I don’t know about you, but when I look at these verses from Isaiah 9, 3 words leap off the page from verse 3, increased their joy. In a bittersweet life and in everyday life, I could use some increasing joy. How about you would you like to increase your joy? Today let’s look at 3 Expressions of Increasing Joy

EXPRESSION 1: Change your focus from your circumstances to Christ. Isaiah prophesies in Isaiah 9:2, “The people who walk in darkness will see a great light; Those who live in a dark land, The light will shine on them.” -- (New American Standard Bible)

Notice the contrast darkness to light and living in a dark land to light shining on them. One of the contrasts with joy and circumstance is found in a phrase called, “the joy-to-stuff ratio” defined by the Cincinnati Business Courier as “The time a person has to enjoy life versus the time a person spends accumulating material goods. As families become more affluent, sometimes they begin to suffer from what has come to be called ‘affluenza’: They focus their lives around accumulating more and more stuff that they have less and less time to enjoy;

their ‘joy-to-stuff’ ratio gets out of balance.”

As Vicki Robyn points out, “When we were babies, more stuff did indeed mean more fulfillment. We were fed, warmed, and sheltered. When we were uncomfortable, when we cried, something came from the outside to take care of us. Our needs were filled. At the same time, we learned a powerful lesson: Look outside yourself and you will be fulfilled.

We then went from bare necessities (food, clothing, shelter) to some amenities (toys, a wardrobe, a bicycle) and the positive relationship between money and fulfillment got even more embedded. Remember your excitement when you got your baseball mitt or Barbie doll? We got an allowance to learn the value of money. We could select and purchase happiness ourselves! And so it went, year after year.

Eventually, we slipped beyond amenities to outright luxuries-and hardly registered the change. Our first car may have been a Wow! for months, but the fourth (probably newer and more expensive) quickly became transportation and another bill to pay. And so it went, with each new acquisition being a thrill, but a more expensive thrill-and the "high" wore off quicker.
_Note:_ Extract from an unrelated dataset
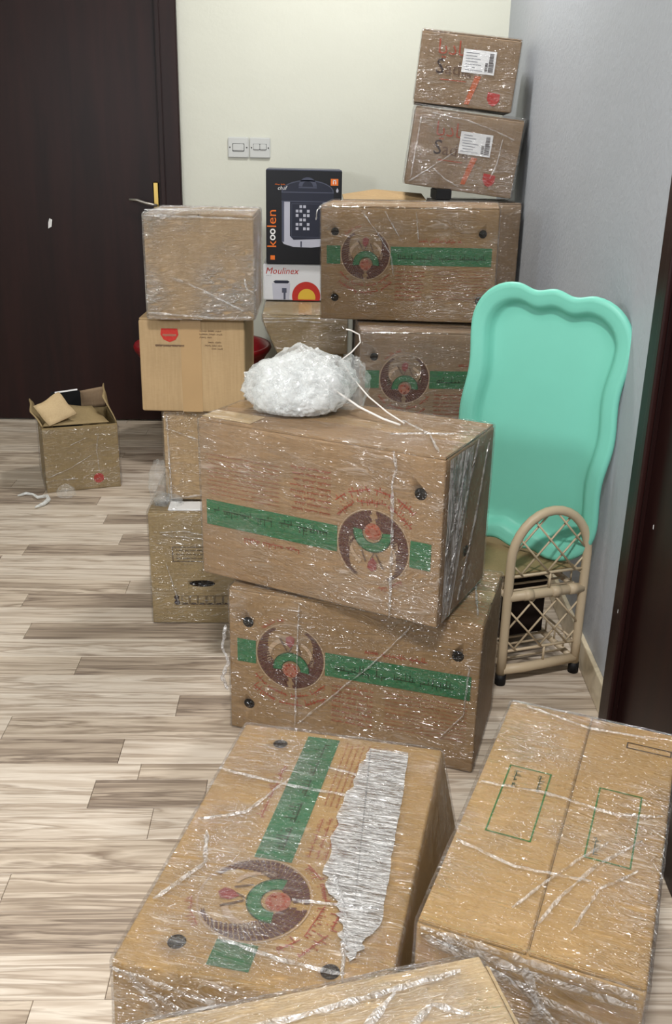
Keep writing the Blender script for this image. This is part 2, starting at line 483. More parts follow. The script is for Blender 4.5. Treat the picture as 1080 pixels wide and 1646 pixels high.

One day we find ourselves with the best that money can buy, but with less happiness than when we got our first bicycle at age seven. A process-buying stuff-that worked for survival, comforts, and some luxuries, now seems to lead directly to more responsibilities, more worries, more commitments, more to lose if robbed, more taxes and more need for accountants and financial managers.

Whether our money comes from employment or inheritance, we all hit fulfillment ceilings in terms of cars, houses, vacations, clothes, conferences, workshops, et cetera, and never recognize when the formula of money = fulfillment not only stopped working, but started to work against us.